フェントンは、人気のジョン・健・ヌッツォ。リリコでも強さを持つ彼の声には少し軽めの役ですが、青年らしい若さと甘さをうまく出していたと思います。
アリーチェのスーザン・アンソニーは、初めて聴くソプラノ。なかなか良いリリコ・スピントの声を持っていると思いました。クイックリー夫人のアレクサンドリーナ・ミルチェーワも、この役にふさわしい迫力ある中低音を持っています。このため、女声4人のアンサンブルでは、ナンネッタの半田美和子とメグの増田弥生が少し弱い感じがします。もともと軽いソプラノのための役であるナンネッタの方はまだよいのですが、メッゾの増田が特にアリーチェとの対比においてちょっとしんどい感じがしました。
カイウスのハインツ・ツェドニクは、いわゆるキャラクター・テノールのベテラン。さすがに芸達者です。これに負けない名脇役ぶりを発揮していたのが、テノールの中鉢聡(バルドルフォ)とバスの妻屋秀和(ピストーラ)です。男声陣の日本人コンビは声の面でも演技力でも外国人歌手と遜色ない存在感がありました。
ジョナサン・ミラー演出、イザベラ・バイウォーター美術・衣裳による舞台は、ルネサンス期のオランダ絵画からとったという簡素ながら美しいもので、特に面白かったのはその場面転換の手法です。日本で発明された回り舞台の手法は、ポンネルをはじめとしてオペラの演出家もよく使っていますが、回転軸がふたつあるものは珍しい。しかも、回るのは壁だけで床は動きません。椅子やテーブルなど簡単な家具は壁にとりつけてあるらしい。第1幕前半のガーター亭の場面では、舞台の両そでから奥に向って45度の角度でまず大きな壁があり、立方体を対角線上で斜めに切り取ったような空間になっていますが、その壁の中央から丁度半分の辺の長さの立方体が飛び出して小部屋を形作っています。

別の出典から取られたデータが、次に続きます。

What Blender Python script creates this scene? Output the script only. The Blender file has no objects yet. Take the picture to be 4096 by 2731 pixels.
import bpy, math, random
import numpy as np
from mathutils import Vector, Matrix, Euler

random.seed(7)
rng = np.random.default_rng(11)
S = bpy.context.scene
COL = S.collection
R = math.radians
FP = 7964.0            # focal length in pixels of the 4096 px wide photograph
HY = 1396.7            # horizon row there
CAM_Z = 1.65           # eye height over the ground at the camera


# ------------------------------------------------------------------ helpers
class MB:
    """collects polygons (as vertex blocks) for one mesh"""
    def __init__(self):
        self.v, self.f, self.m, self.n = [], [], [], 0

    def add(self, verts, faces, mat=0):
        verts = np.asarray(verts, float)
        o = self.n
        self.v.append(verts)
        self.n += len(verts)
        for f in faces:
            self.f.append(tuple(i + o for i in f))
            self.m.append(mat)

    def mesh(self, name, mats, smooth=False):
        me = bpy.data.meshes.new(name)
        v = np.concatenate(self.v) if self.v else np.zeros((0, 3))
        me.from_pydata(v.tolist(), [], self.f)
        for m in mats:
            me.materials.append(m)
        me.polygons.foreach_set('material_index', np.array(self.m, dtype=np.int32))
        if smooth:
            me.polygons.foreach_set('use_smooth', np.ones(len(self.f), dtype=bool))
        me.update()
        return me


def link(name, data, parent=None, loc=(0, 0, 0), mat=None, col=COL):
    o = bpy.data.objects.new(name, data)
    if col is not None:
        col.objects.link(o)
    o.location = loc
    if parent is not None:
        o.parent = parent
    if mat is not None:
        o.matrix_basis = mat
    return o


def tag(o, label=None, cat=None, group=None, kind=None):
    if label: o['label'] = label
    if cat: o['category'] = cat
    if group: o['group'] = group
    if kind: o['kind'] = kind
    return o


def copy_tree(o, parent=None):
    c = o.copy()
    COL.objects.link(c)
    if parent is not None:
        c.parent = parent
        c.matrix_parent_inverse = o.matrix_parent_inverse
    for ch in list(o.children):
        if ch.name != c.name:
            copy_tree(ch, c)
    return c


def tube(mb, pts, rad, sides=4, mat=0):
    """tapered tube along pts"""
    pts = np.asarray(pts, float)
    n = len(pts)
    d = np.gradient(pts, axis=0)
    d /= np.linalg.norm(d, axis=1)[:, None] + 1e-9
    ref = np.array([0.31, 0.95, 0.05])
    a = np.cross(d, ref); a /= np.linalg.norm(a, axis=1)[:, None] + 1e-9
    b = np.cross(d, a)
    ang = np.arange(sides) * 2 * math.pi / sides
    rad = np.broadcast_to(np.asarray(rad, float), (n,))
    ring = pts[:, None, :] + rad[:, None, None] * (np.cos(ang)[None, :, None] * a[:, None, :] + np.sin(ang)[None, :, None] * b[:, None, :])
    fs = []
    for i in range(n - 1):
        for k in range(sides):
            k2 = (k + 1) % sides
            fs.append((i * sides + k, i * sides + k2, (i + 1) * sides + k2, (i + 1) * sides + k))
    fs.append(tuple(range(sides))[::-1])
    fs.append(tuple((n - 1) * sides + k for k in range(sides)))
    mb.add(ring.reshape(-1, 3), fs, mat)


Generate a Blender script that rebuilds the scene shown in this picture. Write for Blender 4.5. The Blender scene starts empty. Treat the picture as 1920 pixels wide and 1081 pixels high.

その真中の小部屋はガーター亭の賄い部屋といった設定で中は客席からは見えず、ドアがついていて亭主が出たり入ったりします。その賄い部屋の下手側は左手の壁に暖炉、右手の壁にファルスタッフが陣取る定席がある店の奥の空間、上手側は店の表に近い部分で一番右手の壁に店の入り口がついているという格好です。これらの壁が、下手側と上手側、それぞれに左右の大きな壁の中央を軸として別々に回転すると、第1幕後半のフォード邸の場面になるのです。中央の客席に向って飛び出している賄部屋の壁がそれぞれ左右に割れて90度回転すると、その奥からフォード邸の外側が現れるというしかけです。
今回の公演では第1幕と第2幕の間に幕間がないので、ガーター亭とフォード邸の場面が2回ずつ交互に現れるのですが、ガーター亭の場面は同じであるのに対してフォード邸の方は第1幕後半は屋敷の外側、第2幕後半は屋敷の内部という設定で、都合3つの場面が必要なわけですが、これを実にスムーズに転換するのでした。ジョナサン・ミラーという人は、決してひどく奇抜な演出をするわけではないのですが、いつもちょっとひねった印象的な舞台を作ってくれます。
ファルスタッフという人物は、ハゲで太っちょの老体でありながら意気軒昂、色気と自惚れを失っていません。この芝居の中で気の毒なくらいに散々な目にあるのですが、それにもめげず、最後の大団円で有名なフーガを堂々とうたい出します。「この世は全て冗談さ」。この抜けぬけとした逞しさ。老巨匠ヴェルディが楽しげに送ってくる最後のメッセージです。高齢化社会にふさわしい、なんとも元気の出るオペラではありませんか。